**GIVEN EXERCISE**
Extract the whole listing as it stands. Do not include the pictures.

**PROVIDED MATERIAL**
BEGIN

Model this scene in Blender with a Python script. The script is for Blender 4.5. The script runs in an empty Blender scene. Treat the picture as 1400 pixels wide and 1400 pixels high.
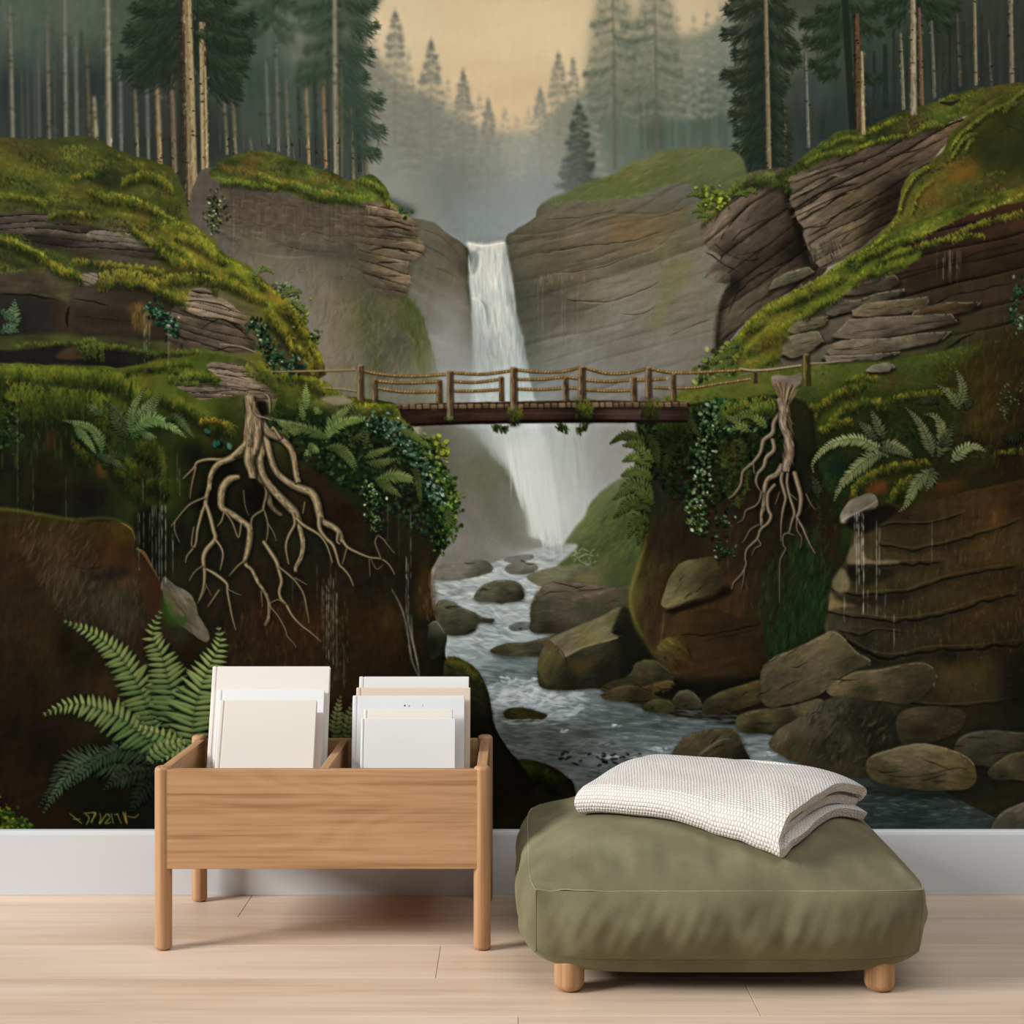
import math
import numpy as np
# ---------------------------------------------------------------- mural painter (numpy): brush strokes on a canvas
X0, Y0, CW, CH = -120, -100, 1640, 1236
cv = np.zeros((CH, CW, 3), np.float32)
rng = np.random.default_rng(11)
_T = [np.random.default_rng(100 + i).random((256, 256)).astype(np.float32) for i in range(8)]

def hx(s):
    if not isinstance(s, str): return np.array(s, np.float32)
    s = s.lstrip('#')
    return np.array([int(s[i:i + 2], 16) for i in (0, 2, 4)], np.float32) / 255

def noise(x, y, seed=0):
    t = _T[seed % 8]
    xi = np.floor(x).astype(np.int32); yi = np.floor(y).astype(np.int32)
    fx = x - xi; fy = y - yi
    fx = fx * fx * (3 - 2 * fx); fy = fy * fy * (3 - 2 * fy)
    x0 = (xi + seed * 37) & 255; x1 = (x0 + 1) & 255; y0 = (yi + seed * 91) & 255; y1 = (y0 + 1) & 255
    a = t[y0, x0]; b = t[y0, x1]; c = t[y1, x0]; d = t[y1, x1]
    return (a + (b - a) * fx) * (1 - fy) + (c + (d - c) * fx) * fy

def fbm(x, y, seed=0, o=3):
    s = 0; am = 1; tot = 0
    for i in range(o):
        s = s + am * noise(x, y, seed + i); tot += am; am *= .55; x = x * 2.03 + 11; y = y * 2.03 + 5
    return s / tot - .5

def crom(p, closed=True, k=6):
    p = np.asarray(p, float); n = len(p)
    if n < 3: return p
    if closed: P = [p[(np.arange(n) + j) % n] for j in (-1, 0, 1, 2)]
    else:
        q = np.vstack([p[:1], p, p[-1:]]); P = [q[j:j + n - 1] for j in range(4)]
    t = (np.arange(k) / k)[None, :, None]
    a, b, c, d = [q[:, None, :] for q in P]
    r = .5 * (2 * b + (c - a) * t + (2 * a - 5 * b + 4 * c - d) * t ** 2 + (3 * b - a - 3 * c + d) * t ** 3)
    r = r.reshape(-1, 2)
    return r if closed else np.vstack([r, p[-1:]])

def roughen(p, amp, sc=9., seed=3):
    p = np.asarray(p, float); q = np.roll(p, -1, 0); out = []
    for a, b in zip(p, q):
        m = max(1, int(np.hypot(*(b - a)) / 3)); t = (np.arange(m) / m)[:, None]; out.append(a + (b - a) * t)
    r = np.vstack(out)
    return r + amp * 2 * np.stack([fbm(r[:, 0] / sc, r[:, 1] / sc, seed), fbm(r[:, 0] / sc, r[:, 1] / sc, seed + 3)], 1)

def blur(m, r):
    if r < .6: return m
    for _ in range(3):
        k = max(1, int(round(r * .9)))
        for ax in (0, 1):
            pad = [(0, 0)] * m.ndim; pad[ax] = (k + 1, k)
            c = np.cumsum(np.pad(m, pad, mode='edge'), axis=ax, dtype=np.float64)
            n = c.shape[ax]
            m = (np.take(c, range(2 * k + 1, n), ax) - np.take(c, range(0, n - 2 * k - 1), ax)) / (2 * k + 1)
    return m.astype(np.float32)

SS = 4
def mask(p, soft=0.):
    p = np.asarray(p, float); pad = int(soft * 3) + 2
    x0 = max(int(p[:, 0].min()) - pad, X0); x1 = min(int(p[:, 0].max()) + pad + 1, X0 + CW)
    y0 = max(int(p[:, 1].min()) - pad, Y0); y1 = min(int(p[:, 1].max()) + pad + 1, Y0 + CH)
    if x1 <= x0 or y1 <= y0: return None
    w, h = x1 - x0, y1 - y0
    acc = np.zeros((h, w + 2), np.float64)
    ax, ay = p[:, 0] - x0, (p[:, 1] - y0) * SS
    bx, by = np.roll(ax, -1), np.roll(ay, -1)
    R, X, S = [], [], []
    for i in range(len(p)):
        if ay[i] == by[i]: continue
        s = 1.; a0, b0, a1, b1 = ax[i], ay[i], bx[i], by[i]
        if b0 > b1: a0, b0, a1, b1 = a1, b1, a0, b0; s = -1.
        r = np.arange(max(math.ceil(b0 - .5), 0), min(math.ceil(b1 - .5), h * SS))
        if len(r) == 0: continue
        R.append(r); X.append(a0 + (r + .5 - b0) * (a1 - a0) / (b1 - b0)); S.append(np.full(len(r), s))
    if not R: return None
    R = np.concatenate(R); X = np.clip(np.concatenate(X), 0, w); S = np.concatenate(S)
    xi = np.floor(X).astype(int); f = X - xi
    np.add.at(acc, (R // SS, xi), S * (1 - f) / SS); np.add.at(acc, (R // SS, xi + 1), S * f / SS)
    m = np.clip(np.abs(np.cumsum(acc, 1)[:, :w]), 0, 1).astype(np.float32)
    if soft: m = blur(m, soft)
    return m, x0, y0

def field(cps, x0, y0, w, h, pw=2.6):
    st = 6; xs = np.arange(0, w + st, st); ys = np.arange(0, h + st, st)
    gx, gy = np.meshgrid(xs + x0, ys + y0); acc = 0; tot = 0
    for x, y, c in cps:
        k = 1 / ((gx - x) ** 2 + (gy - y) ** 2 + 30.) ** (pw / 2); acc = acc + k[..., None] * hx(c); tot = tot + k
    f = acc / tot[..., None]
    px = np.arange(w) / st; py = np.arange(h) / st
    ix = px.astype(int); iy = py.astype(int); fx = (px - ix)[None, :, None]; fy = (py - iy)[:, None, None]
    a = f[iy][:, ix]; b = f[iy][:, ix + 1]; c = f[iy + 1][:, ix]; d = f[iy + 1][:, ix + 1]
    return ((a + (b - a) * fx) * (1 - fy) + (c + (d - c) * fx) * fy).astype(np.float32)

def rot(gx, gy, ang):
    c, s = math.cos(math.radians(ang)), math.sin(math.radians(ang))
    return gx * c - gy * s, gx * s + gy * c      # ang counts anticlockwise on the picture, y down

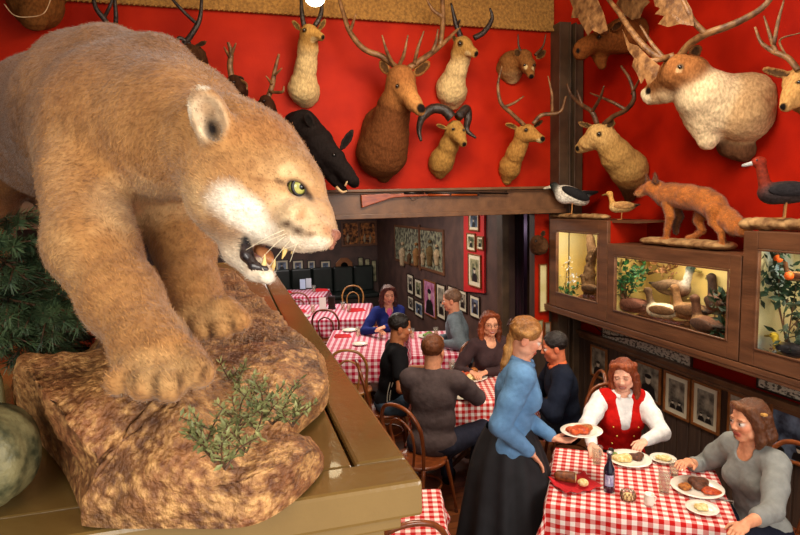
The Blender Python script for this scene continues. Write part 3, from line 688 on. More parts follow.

END

**SOLUTION TO THE EXERCISE**
Model this scene in Blender with a Python script. The script is for Blender 4.5. The script runs in an empty Blender scene. Treat the picture as 1400 pixels wide and 1400 pixels high.
import math
import numpy as np
# ---------------------------------------------------------------- mural painter (numpy): brush strokes on a canvas
X0, Y0, CW, CH = -120, -100, 1640, 1236
cv = np.zeros((CH, CW, 3), np.float32)
rng = np.random.default_rng(11)
_T = [np.random.default_rng(100 + i).random((256, 256)).astype(np.float32) for i in range(8)]

def hx(s):
    if not isinstance(s, str): return np.array(s, np.float32)
    s = s.lstrip('#')
    return np.array([int(s[i:i + 2], 16) for i in (0, 2, 4)], np.float32) / 255

def noise(x, y, seed=0):
    t = _T[seed % 8]
    xi = np.floor(x).astype(np.int32); yi = np.floor(y).astype(np.int32)
    fx = x - xi; fy = y - yi
    fx = fx * fx * (3 - 2 * fx); fy = fy * fy * (3 - 2 * fy)
    x0 = (xi + seed * 37) & 255; x1 = (x0 + 1) & 255; y0 = (yi + seed * 91) & 255; y1 = (y0 + 1) & 255
    a = t[y0, x0]; b = t[y0, x1]; c = t[y1, x0]; d = t[y1, x1]
    return (a + (b - a) * fx) * (1 - fy) + (c + (d - c) * fx) * fy

def fbm(x, y, seed=0, o=3):
    s = 0; am = 1; tot = 0
    for i in range(o):
        s = s + am * noise(x, y, seed + i); tot += am; am *= .55; x = x * 2.03 + 11; y = y * 2.03 + 5
    return s / tot - .5

def crom(p, closed=True, k=6):
    p = np.asarray(p, float); n = len(p)
    if n < 3: return p
    if closed: P = [p[(np.arange(n) + j) % n] for j in (-1, 0, 1, 2)]
    else:
        q = np.vstack([p[:1], p, p[-1:]]); P = [q[j:j + n - 1] for j in range(4)]
    t = (np.arange(k) / k)[None, :, None]
    a, b, c, d = [q[:, None, :] for q in P]
    r = .5 * (2 * b + (c - a) * t + (2 * a - 5 * b + 4 * c - d) * t ** 2 + (3 * b - a - 3 * c + d) * t ** 3)
    r = r.reshape(-1, 2)
    return r if closed else np.vstack([r, p[-1:]])

def roughen(p, amp, sc=9., seed=3):
    p = np.asarray(p, float); q = np.roll(p, -1, 0); out = []
    for a, b in zip(p, q):
        m = max(1, int(np.hypot(*(b - a)) / 3)); t = (np.arange(m) / m)[:, None]; out.append(a + (b - a) * t)
    r = np.vstack(out)
    return r + amp * 2 * np.stack([fbm(r[:, 0] / sc, r[:, 1] / sc, seed), fbm(r[:, 0] / sc, r[:, 1] / sc, seed + 3)], 1)

def blur(m, r):
    if r < .6: return m
    for _ in range(3):
        k = max(1, int(round(r * .9)))
        for ax in (0, 1):
            pad = [(0, 0)] * m.ndim; pad[ax] = (k + 1, k)
            c = np.cumsum(np.pad(m, pad, mode='edge'), axis=ax, dtype=np.float64)
            n = c.shape[ax]
            m = (np.take(c, range(2 * k + 1, n), ax) - np.take(c, range(0, n - 2 * k - 1), ax)) / (2 * k + 1)
    return m.astype(np.float32)

SS = 4
def mask(p, soft=0.):
    p = np.asarray(p, float); pad = int(soft * 3) + 2
    x0 = max(int(p[:, 0].min()) - pad, X0); x1 = min(int(p[:, 0].max()) + pad + 1, X0 + CW)
    y0 = max(int(p[:, 1].min()) - pad, Y0); y1 = min(int(p[:, 1].max()) + pad + 1, Y0 + CH)
    if x1 <= x0 or y1 <= y0: return None
    w, h = x1 - x0, y1 - y0
    acc = np.zeros((h, w + 2), np.float64)
    ax, ay = p[:, 0] - x0, (p[:, 1] - y0) * SS
    bx, by = np.roll(ax, -1), np.roll(ay, -1)
    R, X, S = [], [], []
    for i in range(len(p)):
        if ay[i] == by[i]: continue
        s = 1.; a0, b0, a1, b1 = ax[i], ay[i], bx[i], by[i]
        if b0 > b1: a0, b0, a1, b1 = a1, b1, a0, b0; s = -1.
        r = np.arange(max(math.ceil(b0 - .5), 0), min(math.ceil(b1 - .5), h * SS))
        if len(r) == 0: continue
        R.append(r); X.append(a0 + (r + .5 - b0) * (a1 - a0) / (b1 - b0)); S.append(np.full(len(r), s))
    if not R: return None
    R = np.concatenate(R); X = np.clip(np.concatenate(X), 0, w); S = np.concatenate(S)
    xi = np.floor(X).astype(int); f = X - xi
    np.add.at(acc, (R // SS, xi), S * (1 - f) / SS); np.add.at(acc, (R // SS, xi + 1), S * f / SS)
    m = np.clip(np.abs(np.cumsum(acc, 1)[:, :w]), 0, 1).astype(np.float32)
    if soft: m = blur(m, soft)
    return m, x0, y0

def field(cps, x0, y0, w, h, pw=2.6):
    st = 6; xs = np.arange(0, w + st, st); ys = np.arange(0, h + st, st)
    gx, gy = np.meshgrid(xs + x0, ys + y0); acc = 0; tot = 0
    for x, y, c in cps:
        k = 1 / ((gx - x) ** 2 + (gy - y) ** 2 + 30.) ** (pw / 2); acc = acc + k[..., None] * hx(c); tot = tot + k
    f = acc / tot[..., None]
    px = np.arange(w) / st; py = np.arange(h) / st
    ix = px.astype(int); iy = py.astype(int); fx = (px - ix)[None, :, None]; fy = (py - iy)[:, None, None]
    a = f[iy][:, ix]; b = f[iy][:, ix + 1]; c = f[iy + 1][:, ix]; d = f[iy + 1][:, ix + 1]
    return ((a + (b - a) * fx) * (1 - fy) + (c + (d - c) * fx) * fy).astype(np.float32)

def rot(gx, gy, ang):
    c, s = math.cos(math.radians(ang)), math.sin(math.radians(ang))
    return gx * c - gy * s, gx * s + gy * c      # ang counts anticlockwise on the picture, y down

The Blender Python script for this scene continues. Write part 3, from line 688 on. More parts follow.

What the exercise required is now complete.